In a recent turn of events, the Hong Kong’s central bank is encouraging financial firms to engage with the crypto sector. Notably, the central bank recently asked major banks — including HSBC, Standard Chartered and Bank of China — why they aren’t accepting crypto exchanges as clients.
According to media reports, the Hong Kong Monetary Authority (HKMA), which serves as the region’s central bank and regulator, is pressurising major banks, including HSBC and Standard Chartered, to accept crypto exchanges as clients. Sources familiar with the matter say that the HKMA in a meeting held in May questioned the U.K.-based firms as well as the Bank of China on the topic.
In the official document from the meeting, the HKMA “encouraged the banks to not be afraid.” Additionally, the sources revealed that there is opposition from the listed banks on taking crypto clients. The bank cited this to be harmful to the nation’s pro-crypto approach.
We are seeing some resistance from senior executives at traditional banks.

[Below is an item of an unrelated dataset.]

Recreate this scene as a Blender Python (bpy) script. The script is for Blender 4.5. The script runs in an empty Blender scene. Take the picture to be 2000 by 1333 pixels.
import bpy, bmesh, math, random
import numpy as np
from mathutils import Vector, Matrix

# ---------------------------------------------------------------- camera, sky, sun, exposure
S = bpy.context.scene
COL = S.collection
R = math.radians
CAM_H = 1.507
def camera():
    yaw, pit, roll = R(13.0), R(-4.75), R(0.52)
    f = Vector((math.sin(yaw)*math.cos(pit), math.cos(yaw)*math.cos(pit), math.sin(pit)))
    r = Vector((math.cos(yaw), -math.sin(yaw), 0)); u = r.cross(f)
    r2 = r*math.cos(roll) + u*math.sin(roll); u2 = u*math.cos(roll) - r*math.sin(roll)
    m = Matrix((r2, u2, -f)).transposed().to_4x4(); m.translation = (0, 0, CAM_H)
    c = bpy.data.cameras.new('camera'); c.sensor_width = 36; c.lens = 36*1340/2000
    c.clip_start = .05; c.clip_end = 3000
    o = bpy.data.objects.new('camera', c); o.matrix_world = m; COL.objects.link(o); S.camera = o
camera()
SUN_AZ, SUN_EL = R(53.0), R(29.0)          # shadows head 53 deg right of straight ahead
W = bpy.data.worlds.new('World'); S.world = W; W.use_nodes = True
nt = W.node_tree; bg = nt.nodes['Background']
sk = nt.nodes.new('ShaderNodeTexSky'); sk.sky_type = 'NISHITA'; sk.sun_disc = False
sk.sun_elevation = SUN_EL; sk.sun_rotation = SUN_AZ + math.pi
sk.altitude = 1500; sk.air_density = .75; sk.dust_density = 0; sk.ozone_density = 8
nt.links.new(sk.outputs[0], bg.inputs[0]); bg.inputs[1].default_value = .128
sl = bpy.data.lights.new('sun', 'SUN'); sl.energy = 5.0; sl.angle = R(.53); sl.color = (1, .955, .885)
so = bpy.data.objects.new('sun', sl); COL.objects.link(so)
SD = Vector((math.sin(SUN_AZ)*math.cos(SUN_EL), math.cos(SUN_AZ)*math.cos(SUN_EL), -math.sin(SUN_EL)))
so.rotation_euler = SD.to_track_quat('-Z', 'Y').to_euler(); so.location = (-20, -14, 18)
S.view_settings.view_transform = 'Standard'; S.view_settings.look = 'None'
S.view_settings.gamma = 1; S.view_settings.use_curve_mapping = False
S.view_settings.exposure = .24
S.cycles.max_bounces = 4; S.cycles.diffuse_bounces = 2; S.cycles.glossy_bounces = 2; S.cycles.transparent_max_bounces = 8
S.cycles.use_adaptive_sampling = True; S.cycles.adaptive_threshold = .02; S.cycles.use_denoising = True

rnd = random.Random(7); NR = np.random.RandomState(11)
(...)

Notably, over the past months, Hong Kong authorities have taken various measures to establish themselves as the crypto hub. In particular, the central bank issued a notification to all the banking institutions in April urging them to pay attention to new market developments and encouraging them to adopt a more ambitious approach to new sectors such as the crypto market. In their notice, Hong Kong’s central bank specifically required the institutions to help crypto firms, which it calls “virtual asset service providers,” in gaining access to banking services.
In January, Chen Maobo, Hong Kong Financial Secretary, said that the government has been working on multiple pilot cryptocurrency-related projects. The region has been advocating for comprehensive crypto regulations and is also working on stablecoin regulation.
Due to their pro-crypto approach, Hong Kong has been attracting several banking institutions and fintech firms. In particular, the British banking institutions nonetheless have been cautious of cryptocurrencies and have cited the harms involved in it.
While the Hong Kong regulators are opting for ways to favour the crypto sector, the region has also seen a remarkable increase in digital assets crime. The police recently announced that the total number of crypto scams in the region has surged to 2,336 by the end of 2022 which was about 67% more than the 2021 incidents. Reportedly, law enforcement agents coped with 1,884 of the cases.